4.2. Le Triennat Libéral (1820-1823)
Le 1er janvier 1820, le colonel Rafael del Riego, à la tête d'une compagnie de soldats stationnés dans le village de Las Cabezas de San Juan (Séville), en attente d'embarquer pour combattre les colonies américaines en rébellion, parcourut l'Andalousie pour proclamer la Constitution de 1812.
La passivité de l'armée, l'action des libéraux dans les grandes villes et la neutralité des paysans forcèrent le roi Ferdinand VII à accepter la Constitution le 10 mars. Il forma immédiatement un nouveau gouvernement, décréta une amnistie et convoqua des élections aux Cortes.
Les Réformes Libérales
Les élections donnèrent une majorité aux membres libéraux, qui lancèrent rapidement un important projet législatif. De nombreuses réformes inspirées de Cadix furent rétablies :
- Rétablissement de la liberté de l'industrie et abolition des corporations.
- Abolition des cours féodales et du droit d'aînesse.
- Vente des terres des monastères (désamortissement).
- Diminution de la dîme et réformes du système fiscal, du code pénal et du système militaire.
Ils proposèrent également la libéralisation du commerce et de l'industrie, avec la suppression des obstacles à la libre circulation des marchandises, renforçant ainsi le développement de la bourgeoisie.
La modernisation politique et administrative du pays, selon le modèle de Cadix, fut entreprise. Des municipalités et des conseils de comté furent formés et élus. La Milice Nationale de Volontaires, composée des classes moyennes urbaines, fut reconstituée pour maintenir l'ordre et défendre les réformes constitutionnelles.
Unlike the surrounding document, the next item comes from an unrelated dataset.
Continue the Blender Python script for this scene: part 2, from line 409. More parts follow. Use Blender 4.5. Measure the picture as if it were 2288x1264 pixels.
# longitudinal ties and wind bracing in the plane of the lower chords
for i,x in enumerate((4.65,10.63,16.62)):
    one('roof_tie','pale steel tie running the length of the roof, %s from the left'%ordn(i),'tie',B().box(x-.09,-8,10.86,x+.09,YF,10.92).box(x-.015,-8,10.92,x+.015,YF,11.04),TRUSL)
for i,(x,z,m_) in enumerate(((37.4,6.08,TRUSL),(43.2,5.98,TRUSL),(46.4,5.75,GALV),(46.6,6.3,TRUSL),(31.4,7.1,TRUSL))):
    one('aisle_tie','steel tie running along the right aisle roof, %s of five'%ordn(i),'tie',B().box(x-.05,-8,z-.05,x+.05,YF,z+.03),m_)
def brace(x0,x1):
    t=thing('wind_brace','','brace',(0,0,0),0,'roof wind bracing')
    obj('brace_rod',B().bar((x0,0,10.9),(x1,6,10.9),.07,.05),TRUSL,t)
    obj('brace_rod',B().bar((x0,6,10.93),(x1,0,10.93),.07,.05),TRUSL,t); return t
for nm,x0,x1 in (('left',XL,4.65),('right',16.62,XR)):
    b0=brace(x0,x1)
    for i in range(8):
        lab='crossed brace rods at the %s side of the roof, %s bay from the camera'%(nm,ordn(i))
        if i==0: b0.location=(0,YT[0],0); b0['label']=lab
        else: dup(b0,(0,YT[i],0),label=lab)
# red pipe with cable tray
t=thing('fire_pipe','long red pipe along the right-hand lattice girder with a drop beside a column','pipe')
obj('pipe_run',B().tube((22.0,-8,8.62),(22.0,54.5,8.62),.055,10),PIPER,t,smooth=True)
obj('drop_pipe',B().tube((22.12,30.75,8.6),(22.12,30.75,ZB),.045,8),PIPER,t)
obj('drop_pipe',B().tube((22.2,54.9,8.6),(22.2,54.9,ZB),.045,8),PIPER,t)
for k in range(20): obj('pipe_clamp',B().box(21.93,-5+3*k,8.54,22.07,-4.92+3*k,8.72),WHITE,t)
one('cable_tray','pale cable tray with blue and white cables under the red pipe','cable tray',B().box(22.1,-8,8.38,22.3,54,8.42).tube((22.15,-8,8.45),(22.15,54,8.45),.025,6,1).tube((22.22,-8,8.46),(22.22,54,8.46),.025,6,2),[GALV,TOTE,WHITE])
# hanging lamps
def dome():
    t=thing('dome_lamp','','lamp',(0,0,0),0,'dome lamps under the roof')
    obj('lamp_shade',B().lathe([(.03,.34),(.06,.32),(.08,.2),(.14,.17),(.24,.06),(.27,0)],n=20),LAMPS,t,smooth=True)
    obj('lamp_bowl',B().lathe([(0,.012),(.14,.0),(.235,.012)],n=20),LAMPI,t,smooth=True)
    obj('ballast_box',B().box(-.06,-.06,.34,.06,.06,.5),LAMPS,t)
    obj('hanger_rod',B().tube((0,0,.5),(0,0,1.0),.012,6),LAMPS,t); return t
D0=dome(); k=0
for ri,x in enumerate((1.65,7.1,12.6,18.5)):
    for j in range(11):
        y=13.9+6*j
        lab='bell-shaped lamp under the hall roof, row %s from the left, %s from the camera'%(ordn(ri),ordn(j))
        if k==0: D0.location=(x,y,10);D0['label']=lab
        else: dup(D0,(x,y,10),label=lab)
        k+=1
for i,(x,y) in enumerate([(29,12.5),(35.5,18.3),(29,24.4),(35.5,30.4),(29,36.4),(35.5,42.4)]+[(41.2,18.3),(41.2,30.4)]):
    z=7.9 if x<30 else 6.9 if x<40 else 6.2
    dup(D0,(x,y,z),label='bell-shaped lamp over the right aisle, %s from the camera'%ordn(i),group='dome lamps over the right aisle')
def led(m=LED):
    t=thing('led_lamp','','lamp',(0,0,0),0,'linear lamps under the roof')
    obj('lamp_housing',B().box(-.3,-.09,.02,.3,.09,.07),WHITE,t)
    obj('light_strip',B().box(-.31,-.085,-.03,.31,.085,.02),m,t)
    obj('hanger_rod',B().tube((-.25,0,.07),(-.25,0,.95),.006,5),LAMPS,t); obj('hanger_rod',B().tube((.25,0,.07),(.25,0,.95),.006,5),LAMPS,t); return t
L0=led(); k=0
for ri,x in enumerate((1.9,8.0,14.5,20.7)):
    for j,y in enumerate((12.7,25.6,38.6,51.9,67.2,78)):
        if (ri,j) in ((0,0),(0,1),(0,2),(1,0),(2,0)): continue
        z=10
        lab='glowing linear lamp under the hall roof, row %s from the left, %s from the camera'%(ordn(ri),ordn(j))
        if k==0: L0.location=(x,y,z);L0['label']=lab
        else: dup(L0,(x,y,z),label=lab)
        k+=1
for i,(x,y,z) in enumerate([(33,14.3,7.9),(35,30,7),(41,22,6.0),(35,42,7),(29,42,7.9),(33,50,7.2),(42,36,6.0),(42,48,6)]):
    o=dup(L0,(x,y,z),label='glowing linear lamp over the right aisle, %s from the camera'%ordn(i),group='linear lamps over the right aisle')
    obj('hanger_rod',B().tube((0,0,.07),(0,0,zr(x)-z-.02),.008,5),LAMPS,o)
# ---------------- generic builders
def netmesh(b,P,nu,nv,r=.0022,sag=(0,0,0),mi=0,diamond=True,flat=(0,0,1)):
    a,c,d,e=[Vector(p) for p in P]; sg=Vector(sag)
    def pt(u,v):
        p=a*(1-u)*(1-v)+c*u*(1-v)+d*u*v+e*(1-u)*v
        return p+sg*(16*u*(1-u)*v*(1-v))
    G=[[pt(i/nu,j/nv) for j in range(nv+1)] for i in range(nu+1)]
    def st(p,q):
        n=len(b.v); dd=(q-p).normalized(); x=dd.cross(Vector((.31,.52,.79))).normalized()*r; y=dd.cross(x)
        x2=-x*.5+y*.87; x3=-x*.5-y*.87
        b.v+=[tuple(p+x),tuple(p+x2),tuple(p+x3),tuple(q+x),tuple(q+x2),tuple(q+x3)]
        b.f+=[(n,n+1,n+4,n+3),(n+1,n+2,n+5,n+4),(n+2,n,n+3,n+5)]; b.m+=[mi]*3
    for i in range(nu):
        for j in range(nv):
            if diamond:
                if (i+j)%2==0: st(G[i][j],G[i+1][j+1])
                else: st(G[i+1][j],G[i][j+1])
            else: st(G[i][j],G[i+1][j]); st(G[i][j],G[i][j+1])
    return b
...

L'Opposition et la Fin du Triennat
Toutes ces réformes suscitèrent rapidement l'opposition de la monarchie. Ferdinand VII n'avait accepté le nouveau système que contraint par les circonstances. Dès le départ, il chercha à bloquer ces lois en exerçant le droit de veto que lui donnait la Constitution et conspira contre le gouvernement, cherchant à reconquérir le pouvoir grâce à l'intervention des puissances absolutistes européennes.
Cependant, les nouvelles mesures du Triennat Libéral entraînèrent aussi le mécontentement des paysans. Bien que les domaines judiciaires fussent supprimés, l'accès à la terre ne fut pas facilité. Les anciens seigneurs devinrent les nouveaux propriétaires, et les agriculteurs, désormais locataires, pouvaient être expulsés s'ils ne payaient pas, perdant ainsi leurs droits traditionnels.
De plus, la monétisation des loyers et des dîmes (payés auparavant en produits agricoles) obligeait les agriculteurs à se procurer de l'argent en vendant leurs produits. Dans une économie de subsistance, il était très difficile de vendre des produits à un prix avantageux et de réunir l'argent nécessaire pour payer ces nouvelles cotisations. Ainsi, les paysans, pauvres et sans défense face à la nouvelle législation capitaliste, rejoignirent le mouvement anti-libéral.
De leur côté, la noblesse traditionnelle et l'Église, lésées par l'abolition de la dîme et la vente des biens monastiques, menèrent la révolte contre les réformes. En 1822, la révolte absolutiste s'intensifia en Catalogne, Navarre, Galice et dans le Maestrazgo. Les Volontaires Royalistes atteignirent 280 000 membres et parvinrent à dominer de vastes territoires, établissant une Régence absolutiste à Seo de Urgel en 1823.